The problem:
Set the listing down again in full, word for word, with the pictures left out.

Given material:
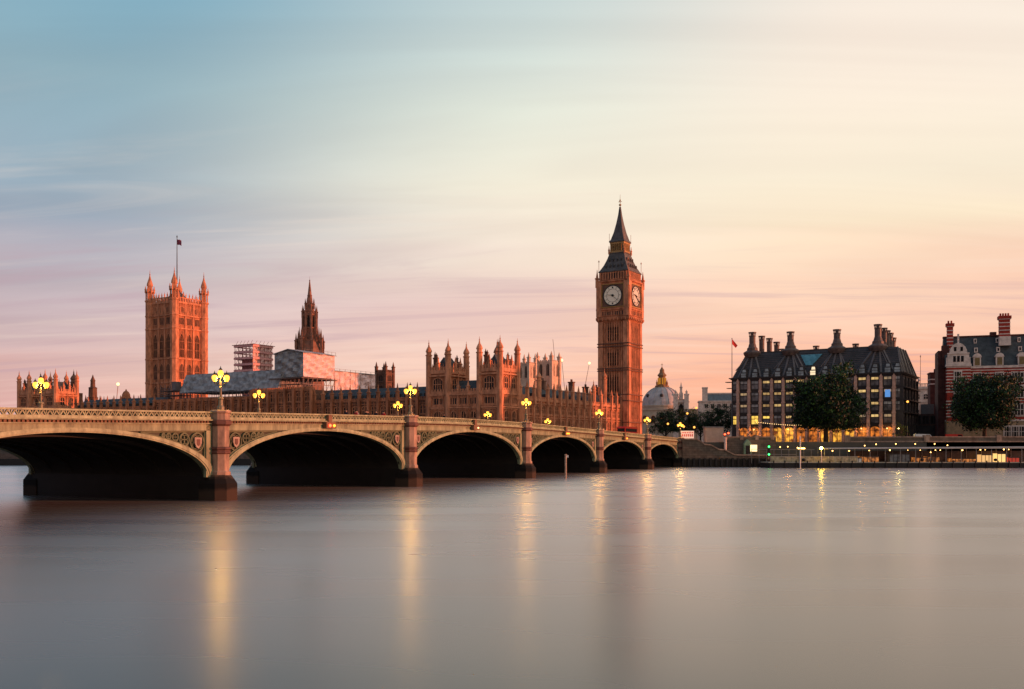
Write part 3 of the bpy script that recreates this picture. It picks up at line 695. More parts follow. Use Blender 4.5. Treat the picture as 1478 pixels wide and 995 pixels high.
def vt_face(Rm, k):
    gr.M = Rm; W = 2*H-4.4; u0 = -W/2
    M = Rm @ T(u0, -H, 0)
    gr.M = M
    for z0, z1, d in ((86.3,87.0,.6),(79.3,80.0,.55),(71.8,72.5,.55),(54.8,55.5,.55),(41.2,42.0,.55),(29.2,29.9,.5)): gr.box(0, W, -d, .1, z0, z1)
    for i in range(4): u = W*i/3; gr.box(u-.45, u+.45, -.45, .1, G, 86.5)
    for i in range(16): u = W*(i+.5)/16; gr.box(u-.18, u+.18, -.3, .1, 80, 86.4)
    gr.M = Matrix()
    for i in range(3):
        u = W*(i+.5)/3
        place('great_window', window_mesh(3.0, 13.4, 2, True, GLASS, STONE2, 2), t, M @ T(u, -.02, 56))
        place('window', window_mesh(3.2, 3.9, 3, False, GLASSM, STONE2, 0), t, M @ T(u, -.02, 74.4))
        place('window', window_mesh(3.0, 8.8, 2, True, GLASSM, STONE2, 1), t, M @ T(u, -.02, 43.6))
        place('window', window_mesh(3.0, 8.8, 2, True, GLASSM, STONE2, 1), t, M @ T(u, -.02, 31))
        place('parapet_arcade', window_mesh(3.4, 3.6, 3, True, GLASSM, STONE2, 0), t, M @ T(u, -.02, 81))
    gr.M = M; gr.box(0, W, -.5, .1, 87.0, 87.4)
    for i in range(14): u = W*(i+.5)/14; gr.box(u-.3, u+.3, -.3, .05, 87.4, 89.4); 
    gr.box(0, W, -.35, .1, 89.3, 89.8)
    for i in range(7): u = W*(i+.5)/7; pinnacle(gr, u, -.1, 89.7, 92.6, .45)
    gr.M = Matrix()
four(vt_face); gr.build('stone_grid', STONE2, t)
mb = MB(); mb.sq(0,0,[(7.8,87),(6.8,88.5),(3.4,91.5),(1.2,94.5),(.7,97)]); mb.build('iron_roof', ROOFD, t)
mb = MB(); mb.lathe(0,0,[(.34,99),(.26,112),(.16,125.6),(.35,125.8),(.3,126.4),(.02,126.9)],8); mb.build('flagpole', IRON, t)
bpy.context.view_layer.update()
mb = MB(); n = 8; vs = []; 
for i in range(n+1):
    for j in range(2): vs.append((.2+3.3*i/n, .35*math.sin(i*1.1)+.05, 124.6-3.0*j-.25*i/n*4-.2*math.sin(i)))
mb.add(vs, [(i*2, i*2+2, i*2+3, i*2+1) for i in range(n)]); fo = mb.build('flag', mat('flag_cloth', (.35,.05,.06), var=.5, scale=.8, col2=(.10,.04,.10)), t)
sm = fo.modifiers.new('solid', 'SOLIDIFY'); sm.thickness = .06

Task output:
Write part 3 of the bpy script that recreates this picture. It picks up at line 695. More parts follow. Use Blender 4.5. Treat the picture as 1478 pixels wide and 995 pixels high.
def vt_face(Rm, k):
    gr.M = Rm; W = 2*H-4.4; u0 = -W/2
    M = Rm @ T(u0, -H, 0)
    gr.M = M
    for z0, z1, d in ((86.3,87.0,.6),(79.3,80.0,.55),(71.8,72.5,.55),(54.8,55.5,.55),(41.2,42.0,.55),(29.2,29.9,.5)): gr.box(0, W, -d, .1, z0, z1)
    for i in range(4): u = W*i/3; gr.box(u-.45, u+.45, -.45, .1, G, 86.5)
    for i in range(16): u = W*(i+.5)/16; gr.box(u-.18, u+.18, -.3, .1, 80, 86.4)
    gr.M = Matrix()
    for i in range(3):
        u = W*(i+.5)/3
        place('great_window', window_mesh(3.0, 13.4, 2, True, GLASS, STONE2, 2), t, M @ T(u, -.02, 56))
        place('window', window_mesh(3.2, 3.9, 3, False, GLASSM, STONE2, 0), t, M @ T(u, -.02, 74.4))
        place('window', window_mesh(3.0, 8.8, 2, True, GLASSM, STONE2, 1), t, M @ T(u, -.02, 43.6))
        place('window', window_mesh(3.0, 8.8, 2, True, GLASSM, STONE2, 1), t, M @ T(u, -.02, 31))
        place('parapet_arcade', window_mesh(3.4, 3.6, 3, True, GLASSM, STONE2, 0), t, M @ T(u, -.02, 81))
    gr.M = M; gr.box(0, W, -.5, .1, 87.0, 87.4)
    for i in range(14): u = W*(i+.5)/14; gr.box(u-.3, u+.3, -.3, .05, 87.4, 89.4); 
    gr.box(0, W, -.35, .1, 89.3, 89.8)
    for i in range(7): u = W*(i+.5)/7; pinnacle(gr, u, -.1, 89.7, 92.6, .45)
    gr.M = Matrix()
four(vt_face); gr.build('stone_grid', STONE2, t)
mb = MB(); mb.sq(0,0,[(7.8,87),(6.8,88.5),(3.4,91.5),(1.2,94.5),(.7,97)]); mb.build('iron_roof', ROOFD, t)
mb = MB(); mb.lathe(0,0,[(.34,99),(.26,112),(.16,125.6),(.35,125.8),(.3,126.4),(.02,126.9)],8); mb.build('flagpole', IRON, t)
bpy.context.view_layer.update()
mb = MB(); n = 8; vs = []; 
for i in range(n+1):
    for j in range(2): vs.append((.2+3.3*i/n, .35*math.sin(i*1.1)+.05, 124.6-3.0*j-.25*i/n*4-.2*math.sin(i)))
mb.add(vs, [(i*2, i*2+2, i*2+3, i*2+1) for i in range(n)]); fo = mb.build('flag', mat('flag_cloth', (.35,.05,.06), var=.5, scale=.8, col2=(.10,.04,.10)), t)
sm = fo.modifiers.new('solid', 'SOLIDIFY'); sm.thickness = .06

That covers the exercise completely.